The live ammunition will be fired from the same spots as the gunman did, with an identical AR-15-style semiautomatic rifle. The bullets will be caught by a safety device, NBC South Florida reported.

People are brought out of the Marjory Stoneman Douglas High School after a shooting n Parkland, Fla.,
People are brought out of the Marjory Stoneman Douglas High School after a shooting n Parkland, Fla., on Feb. 14, 2018.Joe Raedle / Getty Images file

Seventeen students, teachers and staff members were killed and 17 more were injured in the shooting.

Former Stoneman Douglas student Nikolas Cruz, 24, pleaded guilty in 2021 and was sentenced to life in prison.

Peterson was the only other person at the school with a gun when the shooter opened fire. He was forced to retire after the mass shooting.

Peterson, 60, who worked for the Broward Sheriff’s Office, also targeted in the lawsuit, has said echoes prevented him from pinpointing where the gunfire was coming from. He got within feet of the building’s door and drew his gun, but then backed off and stood next to an adjoining building for 40 minutes, making radio calls.

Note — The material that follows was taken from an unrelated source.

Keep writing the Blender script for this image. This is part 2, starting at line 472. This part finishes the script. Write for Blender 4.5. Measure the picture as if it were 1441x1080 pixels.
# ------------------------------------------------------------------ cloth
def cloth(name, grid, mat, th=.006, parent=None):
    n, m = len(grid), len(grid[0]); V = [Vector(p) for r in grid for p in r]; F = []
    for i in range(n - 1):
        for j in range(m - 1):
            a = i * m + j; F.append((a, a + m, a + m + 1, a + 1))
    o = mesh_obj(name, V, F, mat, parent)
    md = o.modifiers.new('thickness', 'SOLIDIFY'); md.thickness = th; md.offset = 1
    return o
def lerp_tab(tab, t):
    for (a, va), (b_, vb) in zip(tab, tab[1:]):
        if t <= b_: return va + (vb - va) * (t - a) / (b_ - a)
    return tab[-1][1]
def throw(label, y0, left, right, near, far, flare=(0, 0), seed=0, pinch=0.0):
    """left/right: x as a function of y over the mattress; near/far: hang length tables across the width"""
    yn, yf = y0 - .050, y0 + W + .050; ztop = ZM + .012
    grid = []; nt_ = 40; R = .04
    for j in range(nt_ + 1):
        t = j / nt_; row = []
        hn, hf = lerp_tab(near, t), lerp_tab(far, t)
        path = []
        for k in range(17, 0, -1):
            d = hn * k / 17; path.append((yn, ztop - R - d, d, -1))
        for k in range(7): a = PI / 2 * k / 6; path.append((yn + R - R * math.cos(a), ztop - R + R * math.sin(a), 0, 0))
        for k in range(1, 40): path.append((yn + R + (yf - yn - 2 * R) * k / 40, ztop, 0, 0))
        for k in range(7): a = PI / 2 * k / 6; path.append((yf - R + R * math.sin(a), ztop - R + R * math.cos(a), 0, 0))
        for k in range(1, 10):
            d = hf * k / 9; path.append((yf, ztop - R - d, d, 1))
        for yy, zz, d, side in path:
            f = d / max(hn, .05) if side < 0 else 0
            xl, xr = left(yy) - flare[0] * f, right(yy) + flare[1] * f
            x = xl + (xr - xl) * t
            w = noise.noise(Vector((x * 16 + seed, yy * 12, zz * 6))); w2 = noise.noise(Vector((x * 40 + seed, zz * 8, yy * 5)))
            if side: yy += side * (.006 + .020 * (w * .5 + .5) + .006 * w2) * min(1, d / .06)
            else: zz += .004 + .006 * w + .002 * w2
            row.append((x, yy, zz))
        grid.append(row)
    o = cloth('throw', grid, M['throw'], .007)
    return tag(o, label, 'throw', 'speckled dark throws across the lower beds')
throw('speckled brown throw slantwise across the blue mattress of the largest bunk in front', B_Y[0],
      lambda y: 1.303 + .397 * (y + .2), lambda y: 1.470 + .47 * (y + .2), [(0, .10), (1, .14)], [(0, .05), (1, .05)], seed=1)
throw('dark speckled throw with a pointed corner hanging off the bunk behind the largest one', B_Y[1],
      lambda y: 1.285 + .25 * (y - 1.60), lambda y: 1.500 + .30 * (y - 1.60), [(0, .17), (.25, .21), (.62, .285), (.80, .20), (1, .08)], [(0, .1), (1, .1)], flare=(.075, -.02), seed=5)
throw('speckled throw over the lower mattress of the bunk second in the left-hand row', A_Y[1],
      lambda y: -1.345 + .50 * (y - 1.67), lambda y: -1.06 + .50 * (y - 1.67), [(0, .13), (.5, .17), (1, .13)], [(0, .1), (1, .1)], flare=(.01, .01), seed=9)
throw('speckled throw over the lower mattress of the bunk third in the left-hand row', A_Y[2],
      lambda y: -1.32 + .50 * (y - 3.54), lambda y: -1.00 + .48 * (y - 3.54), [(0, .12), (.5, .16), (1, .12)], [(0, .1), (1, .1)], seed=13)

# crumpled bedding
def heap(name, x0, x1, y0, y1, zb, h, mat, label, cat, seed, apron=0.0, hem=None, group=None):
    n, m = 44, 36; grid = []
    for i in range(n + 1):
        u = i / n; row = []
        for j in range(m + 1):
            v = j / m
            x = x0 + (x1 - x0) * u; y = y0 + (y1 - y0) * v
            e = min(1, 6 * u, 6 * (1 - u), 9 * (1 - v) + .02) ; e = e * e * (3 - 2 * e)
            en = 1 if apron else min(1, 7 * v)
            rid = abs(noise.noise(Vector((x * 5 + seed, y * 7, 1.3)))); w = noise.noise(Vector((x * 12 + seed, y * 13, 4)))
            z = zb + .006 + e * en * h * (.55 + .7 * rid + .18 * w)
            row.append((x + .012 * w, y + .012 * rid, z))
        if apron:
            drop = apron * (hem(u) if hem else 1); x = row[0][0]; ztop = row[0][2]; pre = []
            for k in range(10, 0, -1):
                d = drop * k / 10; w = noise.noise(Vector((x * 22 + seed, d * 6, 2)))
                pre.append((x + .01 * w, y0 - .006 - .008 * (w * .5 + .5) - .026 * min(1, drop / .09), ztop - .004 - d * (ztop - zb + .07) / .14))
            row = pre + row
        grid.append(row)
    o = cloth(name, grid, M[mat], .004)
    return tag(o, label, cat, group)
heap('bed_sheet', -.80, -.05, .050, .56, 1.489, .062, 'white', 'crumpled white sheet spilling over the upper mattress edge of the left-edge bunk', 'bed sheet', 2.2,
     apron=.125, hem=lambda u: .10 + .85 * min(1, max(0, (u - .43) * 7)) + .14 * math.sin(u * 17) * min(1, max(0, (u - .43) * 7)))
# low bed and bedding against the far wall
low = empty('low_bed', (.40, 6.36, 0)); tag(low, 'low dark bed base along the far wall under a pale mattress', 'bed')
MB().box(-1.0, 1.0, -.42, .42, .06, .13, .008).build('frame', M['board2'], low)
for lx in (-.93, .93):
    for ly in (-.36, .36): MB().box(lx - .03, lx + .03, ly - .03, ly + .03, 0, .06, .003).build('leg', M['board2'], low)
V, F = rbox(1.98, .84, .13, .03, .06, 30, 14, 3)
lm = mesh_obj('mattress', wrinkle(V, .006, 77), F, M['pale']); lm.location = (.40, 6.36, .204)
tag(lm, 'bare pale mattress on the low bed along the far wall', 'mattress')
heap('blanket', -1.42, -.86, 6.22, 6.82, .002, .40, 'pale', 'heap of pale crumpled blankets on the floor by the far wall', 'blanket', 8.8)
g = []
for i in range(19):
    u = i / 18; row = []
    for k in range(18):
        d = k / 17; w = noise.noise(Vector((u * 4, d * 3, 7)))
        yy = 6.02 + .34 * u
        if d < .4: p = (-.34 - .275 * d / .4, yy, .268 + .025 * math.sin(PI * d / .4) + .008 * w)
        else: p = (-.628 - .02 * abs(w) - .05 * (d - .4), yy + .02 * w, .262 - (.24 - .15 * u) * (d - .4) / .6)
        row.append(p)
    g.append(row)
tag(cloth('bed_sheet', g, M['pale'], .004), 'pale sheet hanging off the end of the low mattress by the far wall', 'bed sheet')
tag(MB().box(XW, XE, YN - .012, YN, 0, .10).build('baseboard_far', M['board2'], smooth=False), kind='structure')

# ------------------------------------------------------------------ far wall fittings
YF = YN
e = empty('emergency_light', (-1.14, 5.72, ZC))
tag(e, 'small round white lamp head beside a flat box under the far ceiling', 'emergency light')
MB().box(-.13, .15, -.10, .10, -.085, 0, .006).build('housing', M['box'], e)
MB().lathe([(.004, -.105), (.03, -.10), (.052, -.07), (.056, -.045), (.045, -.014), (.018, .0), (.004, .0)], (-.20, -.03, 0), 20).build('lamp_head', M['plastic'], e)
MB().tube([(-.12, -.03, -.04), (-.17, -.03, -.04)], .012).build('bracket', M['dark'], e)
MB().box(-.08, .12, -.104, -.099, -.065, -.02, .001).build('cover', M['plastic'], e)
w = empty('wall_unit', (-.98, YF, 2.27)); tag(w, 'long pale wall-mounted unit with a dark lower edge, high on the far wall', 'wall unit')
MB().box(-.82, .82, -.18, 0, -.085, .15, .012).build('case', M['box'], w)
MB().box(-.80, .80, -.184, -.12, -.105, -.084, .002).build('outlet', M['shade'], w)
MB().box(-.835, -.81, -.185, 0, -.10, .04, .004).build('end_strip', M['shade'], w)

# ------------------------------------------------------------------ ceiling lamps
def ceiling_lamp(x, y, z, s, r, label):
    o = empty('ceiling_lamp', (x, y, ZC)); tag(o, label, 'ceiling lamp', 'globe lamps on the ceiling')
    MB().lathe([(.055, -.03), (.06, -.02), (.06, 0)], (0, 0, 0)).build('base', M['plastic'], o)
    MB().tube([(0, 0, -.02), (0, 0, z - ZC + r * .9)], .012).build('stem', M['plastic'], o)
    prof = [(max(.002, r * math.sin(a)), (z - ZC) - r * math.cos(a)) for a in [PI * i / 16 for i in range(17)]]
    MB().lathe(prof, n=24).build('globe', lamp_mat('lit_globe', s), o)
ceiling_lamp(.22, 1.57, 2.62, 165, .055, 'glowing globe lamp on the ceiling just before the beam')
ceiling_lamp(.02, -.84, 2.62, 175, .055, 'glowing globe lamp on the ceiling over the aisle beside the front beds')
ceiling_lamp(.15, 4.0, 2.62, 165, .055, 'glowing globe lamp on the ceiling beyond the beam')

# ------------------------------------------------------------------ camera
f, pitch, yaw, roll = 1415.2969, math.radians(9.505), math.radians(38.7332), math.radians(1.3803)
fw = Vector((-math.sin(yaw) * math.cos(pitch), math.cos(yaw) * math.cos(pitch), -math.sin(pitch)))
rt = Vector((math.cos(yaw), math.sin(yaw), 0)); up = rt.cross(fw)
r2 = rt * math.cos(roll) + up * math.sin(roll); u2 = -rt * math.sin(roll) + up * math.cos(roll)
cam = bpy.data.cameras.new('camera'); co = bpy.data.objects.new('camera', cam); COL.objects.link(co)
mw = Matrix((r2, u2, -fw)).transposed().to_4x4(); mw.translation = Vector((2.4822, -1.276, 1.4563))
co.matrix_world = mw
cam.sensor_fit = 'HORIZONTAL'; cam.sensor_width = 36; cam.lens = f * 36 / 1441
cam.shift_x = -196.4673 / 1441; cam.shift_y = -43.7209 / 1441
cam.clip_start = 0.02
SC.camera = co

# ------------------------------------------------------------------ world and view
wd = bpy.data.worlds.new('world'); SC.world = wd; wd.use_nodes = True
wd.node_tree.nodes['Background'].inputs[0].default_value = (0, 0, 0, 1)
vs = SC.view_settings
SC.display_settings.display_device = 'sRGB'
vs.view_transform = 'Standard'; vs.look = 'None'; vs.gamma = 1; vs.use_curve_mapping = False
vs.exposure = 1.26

Peterson has said he didn’t know where the shooter was, which stopped him from charging into the school.

An emotional Peterson cried in June when a Florida jury cleared him on all counts after he didn’t confront the gunman.

Peterson was charged in 2019 with seven counts of neglect of a child, three counts of culpable negligence and one count of perjury. The charges carried a maximum potential sentence of 96 ½ years in state prison, the Broward County State Attorney’s Office said.

An attorney representing Peterson was not immediately reached Friday. An attorney representing plaintiffs in the lawsuit was also not reached for comment.